Synopses & Reviews
At the beginning of the nineteen-nineties there irrupted into the panorama of Colombian art the first large-format paintings of Francisco Mejía-Guinand (born in Bogotá, 1964). In the Colombia of that time, which was characterized by an interest in "art as idea", most young artists were devoted to the most diverse varieties of conceptual art. Given that context, a work, like that of Mejía-Guinand, which does not try to "mean" but only "to be" is admirable.
Despite the current belief that painting has reached its end, the pictures that illustrate this book demonstrate its falseness. Within Colombian painting of the past decade, the work of Mejía-Guinand is unique in demonstrating a strict respect for the tradition of painting as an artistic medium. His large formats are radical: they have no beginning or end and transform our notion of space. They are fragments of a totality which nourishes itself on the legacy of the history of world art. He does not reject this history. On the contrary, he restores the past in order to go beyond it, doing it with the humility of someone who looks at the world for the first time but never stops being himself.
A novel figure within Latin American art, Mejía-Guinand covers an ample terrain of pictorial references and requires the spectator to undertake a penetrating contemplation of his work. As the noted Colombian art critic Ana María Escallón remarks in the essays that open this book, Mejía-Guinand's pictures are "images that are mute because they resort to the inner voice and in which color speaks for itself. They are intimate areas which reveal their significance in the luminosity of a green, the tactile vision of a blue or the silence of an emphatic black. The very moment when painting, with its capacity to give meaning, evokes all things."
About the Author
Francisco Mejía-Guinand, (Bogotá, 1964) is a born painter, he cold not avoid it. His childhood visits to the studio of his father, an amateur painter, and the occasions when his mother led him by the hand through the world's great museums may have been responsible for his early interest in art, but his decision to become a full-time painter only came after a long struggle. After studying architecture, he worked as a university professor and in architectural restoration, an experience which taught him what he already knew: that the only thing he wanted to do in life was to paint.

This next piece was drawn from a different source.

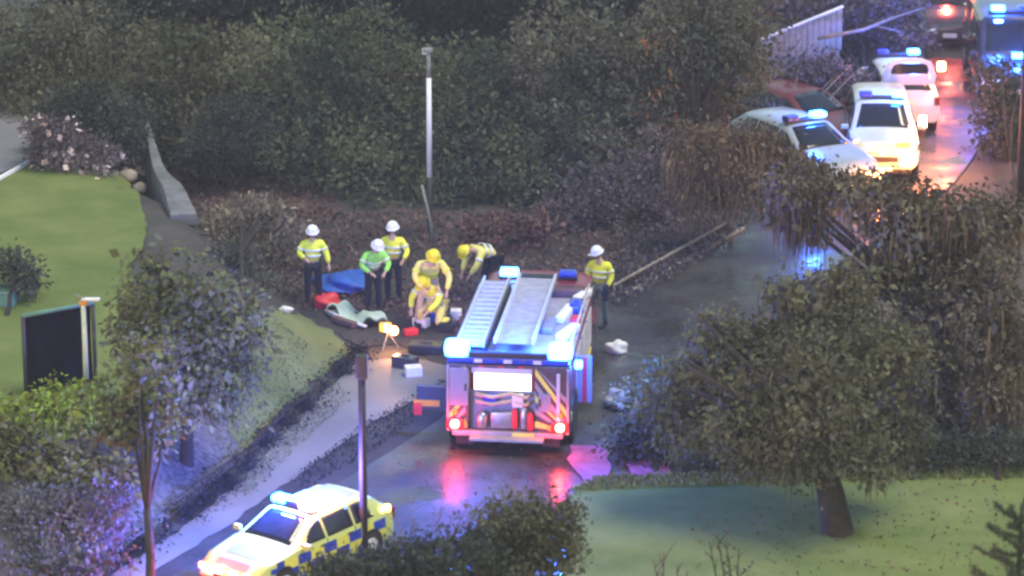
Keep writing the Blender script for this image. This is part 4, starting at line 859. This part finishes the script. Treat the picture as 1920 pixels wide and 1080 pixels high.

For this reason, everything he has achieved since then has served to confirm the wisdom of his decision to embrace the world of volumes and spaces that the true painter longs for. So, having trusted his intuition and set himself at peace, Mejía-Guinand has devoted himself to constructing a solid universe of planes and colors which this book, the first exclusively dedicated to this artist, stunningly reveals.
Ana María Escallón, a specialist in Latin American art, is currently the director of the Museum of the Art of the Americas in Washington, D.C. as well as a noted journalist, art critic and international curator. In 1997 Villegas Editores published the book Botero: New Works on Canvas, whose main text consists of a long interview with the artist that was done by Ana María Escallón and is considered to be one of the most eloquent testimonies of the life and career of Botero.
In this book, Ana María Escallón places the work of Francisco Mejía-Guinand within the context of comtemporary Columbian art and explains how he has broken new ground as a painter.